Masha Lipman of the Carnegie Center says it poses a challenge to the Russian leadership, shown to be unable to protect loyal officials from punishment abroad. “By now it’s well known denying visas to Russian officials is a sensitive spot that could potentially expand to other countries, to Europe,” she said, “which may be more important to Russian officials.”

The blacklist has been praised by Russian human rights activists and other critics who worry Washington has sacrificed support for Western values in favor of better relations with the Kremlin.

The U.S. action may help usher in a new, potentially rockier phase in the relationship. While the fate of the Senate’s Magnitsky bill remains unclear, the Russian parliament has been preparing its own bill in response.

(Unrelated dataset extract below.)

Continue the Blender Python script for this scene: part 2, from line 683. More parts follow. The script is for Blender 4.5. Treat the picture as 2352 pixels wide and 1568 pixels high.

But few believe cooperation over important issues will be affected. The Carnegie Center’s Lipman points out previous incidents that could have worsened relations, such as revelations from U.S. diplomatic cables released by WikiLeaks and Washington’s expulsion of 10 Russian intelligence agents last year, did not visibly affect ties.

Lukyanov of “Russia in Global Affairs” agrees the blacklist won’t change the nature of relations. “Of course it won’t contribute to a better relationship,” he said, “but I don’t think it will damage much because in areas where Russia and the United States cooperate now — like Afghanistan, nuclear disarmament, even Iran — both sides are interested in it.”

But Lukyanov says that even if relations suffer, Russian and U.S. politicians are focused on presidential elections in each of their countries next year, and will make no significant moves until 2013.